The Upper Tribunal (UT) has clarified that a Biometric Residence Permit (BRP) issued in error following the refusal of an asylum claim does not constitute a valid grant of leave and does not cause a person's right to appeal to be abandoned.

Facts:

Mr. Guerrero, a national of Trinidad and Tobago, entered the UK with a leave as a visitor in September 2020. On 5 January 2021, he claimed asylum. His claim was refused on 11 August 2023, but on 17 August 2023, the Home Office issued him with a BRP stating “Refugee leave to remain”, which was valid until 31 December 2024. 

Mr. Guerrero appealed, under Section 82 of the Nationality, Immigration and Asylum Act (NIAA) 2002, the refusal of his asylum claim on 29 August 2023, arguing that the BRP was a grant of leave to remain.

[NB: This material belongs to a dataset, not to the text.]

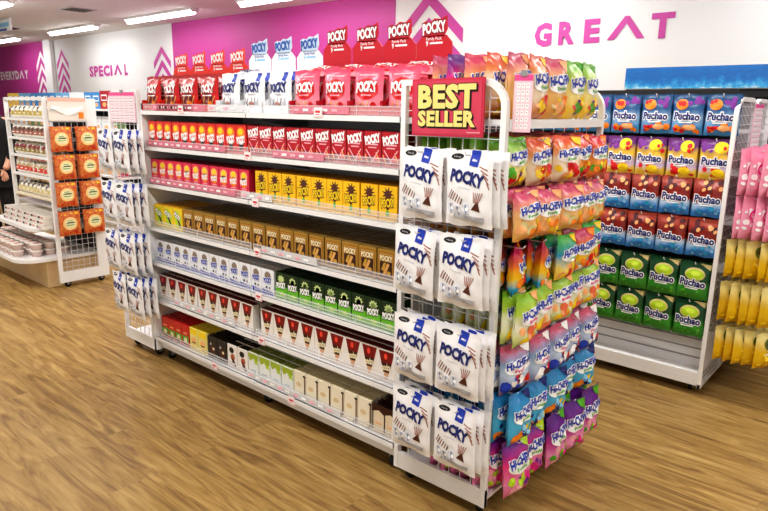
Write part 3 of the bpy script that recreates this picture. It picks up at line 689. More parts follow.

The First-tier Tribunal (FTT) asked the Home Secretary to confirm her position on the validity of the permit. This prompted the Home Office to write to Mr. Guerrero to say that the permit had been issued to him by mistake due to a system error. 

The FTT, however, held that the BRP was a valid grant of leave and that Mr. Guerrero’s appeal was to be treated as abandoned under Section 104(4A) of the NIAA 2002. The Secretary of State appealed. 

Decision

The UT set the FTT’s decision aside, and the appeal will be reheard by a different judge. The Tribunal determined that the FTT had made a material error of law in its decision. The Tribunal ruled that a BRP is not a grant of leave itself, but merely evidence of a pre-existing decision to grant leave. Citing Regulation 13 of the Biometric Regulations, the Tribunal stated that a BRP can only be legally issued if a prior decision to grant leave has been made.

The Tribunal found it "obvious and frankly beyond sensible argument" that the BRP in this case was issued in error. The detailed refusal letter from the Secretary of State, which was issued just one day before the BRP, clearly and comprehensively refused the applicant's asylum and leave to remain.

The Tribunal reasoned that it was a "blinding reality" that no valid decision to grant leave had been made.

Because the BRP was issued in error and did not constitute a valid grant of leave, the FTT's decision that the appeal was abandoned was based on a flawed premise. The appeal could not be treated as abandoned under Section 104(4A) of the NIAA 2002.

Implications:

This ruling provides a clear and authoritative statement on the legal nature of BRPs. The Tribunal explicitly stated that a BRP is not a grant of leave itself, but rather evidence of a pre-existing decision to grant leave. This is a crucial distinction. This means that an improperly issued BRP, such as one issued after a refusal of leave, is legally invalid and does not automatically grant a person leave to remain. An immigrant cannot rely on this document to prove they have a legal right to stay in the UK. This means that receiving a BRP does not automatically protect an individual from being removed from the country if the underlying decision to grant them leave was never made.

The case also provides a clear path for challenging administrative errors. The Tribunal's decision allows a person to appeal a refusal of their application, even if a BRP was mistakenly issued.